Michael Hallett and Byron Johnson

A Church Without Walls, Behind Walls: How Evangelicals Are Transforming American Prisons

Correctional facilities must grapple with unprecedented levels of overcrowding, violence, and suicide, as well as rampant mental illness among inmates. The tightening of budgets and the resulting loss of vocational, educational, and treatment programs pose additional difficulties. In the midst of these struggles, faith-based approaches, led by faith-motivated volunteers and prisoners, are providing the most innovative, holistic, and effective programs available in correctional facilities today.

It’s hard to overstate the current challenges facing the American prison system. Rampant violence, extremely high levels of offender recidivism, mounting taxpayer cost, and difficulty retaining employees, typify recent headlines from the world of American “corrections.” But prisons do little to meaningfully correct offenders’ past transgressions, nor do they deter future offending.
Many American prisons have become so violent that they comprise what Cambridge University prison scholar Alison Liebling describes as “failed state” institutions. In “failed state” institutions, even the most basic levels of safety and control are not provided by authorities. For an example, look no further than the New York Times, which recently reported on the horrifying conditions at Rikers Island, where whole sections of the prison are run by detainees, who fashion make-shift weapons out of the complex’s crumbling buildings. Staff members and detainees have been beaten and stabbed. One detainee reports having been denied food for two days by the gang that controls his unit. Thirteen people have died at Rikers so far this year.

These institutions not only cause more human damage than they prevent, they produce emotionally crippled citizens and elevate the likelihood of reoffending. New research from the nonpartisan Sentencing Project in Washington, D.C., moreover, highlights the likelihood of “mass incarceration” becoming a permanent feature of American society.
In the midst of these failures, a new, more successful model of correctional programming is quietly taking hold in the United States. The model draws on innovative work inside some of America’s largest and most violent prison environments. These new approaches are being developed primarily at maximum-security prisons, which have long been under-resourced until lethal violence has boiled over. In the face of this reality, prison administrators have become increasingly open to “outsourcing” rehabilitation programming to religious volunteers.

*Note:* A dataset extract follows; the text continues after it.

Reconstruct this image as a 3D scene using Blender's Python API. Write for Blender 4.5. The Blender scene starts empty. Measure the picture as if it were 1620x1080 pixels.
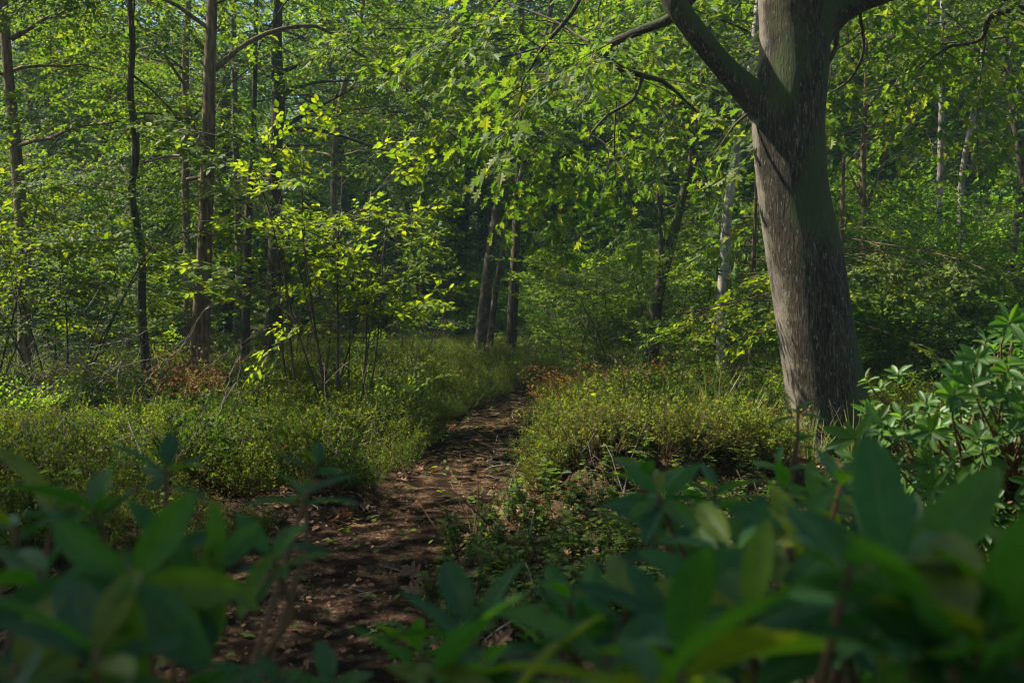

As a result, in an increasingly large number of prisons, religious programming is now the dominant source of inmate rehabilitation.
An Interracial, Ecumenical, Personal Church
For many inmates, religious practice not only provides a momentary escape from prison life. It does something deeper and much more foundational: it helps them redefine and reclaim their lives.
Over the past ten years, as we conducted the research described in our new book, we have had the distinct privilege of sitting with men in prison as they engaged in religious worship. Many of these experiences have taken place in America’s largest maximum-security prisons, including Louisiana State Penitentiary at Angola, Sing Sing (NY), Mississippi State Penitentiary at Parchman (MS), Darrington Unit Correctional Institution (TX), and Lawtey Correctional Institution (FL), among several others. We have been struck by the reverence, energy, and seriousness with which inmates cultivate a practice of faith.
Perhaps the most striking feature of “church in prison” is the robustly interracial character of the “congregation.” As Dr. Martin Luther King, Jr. pointed out in 1960, American religious practice is nothing if not racially segregated. By necessity, religious worship in prison, however, is both racially integrated and remarkably ecumenical. To witness the sign of the cross and hear a call-and-response during one and the same ceremony—sometimes even from the same practitioner—is not uncommon. For long-time inmate religionists, cross-fertilization of worship becomes a normalized practice, with inmate lifers often referring to themselves as “Bapticostal,” “Catholipalean,” or as one Florida inmate put it, “agnosti-pizza” (“I just come for the pizza”).
Religion in prison is characterized by a relaxed and non-hierarchical openness to various forms of religious practice in a doctrinally neutral space. It is first and foremost preoccupied with the meeting of immediate physical and spiritual needs. Prisoner prayer groups, Bible studies, outside church volunteer groups, yoga practitioners, Buddhist meditation leaders, and many others all combine to create a remarkably elaborate menu of religious options for prisoners. Diverse practitioners and non-believers are welcomed by faithful inmates, who understand themselves to be imperfect seekers. Perfectionism in faith and the performative gestures that often accompany corporate worship are simply not present in prison. By definition, everyone there has fallen.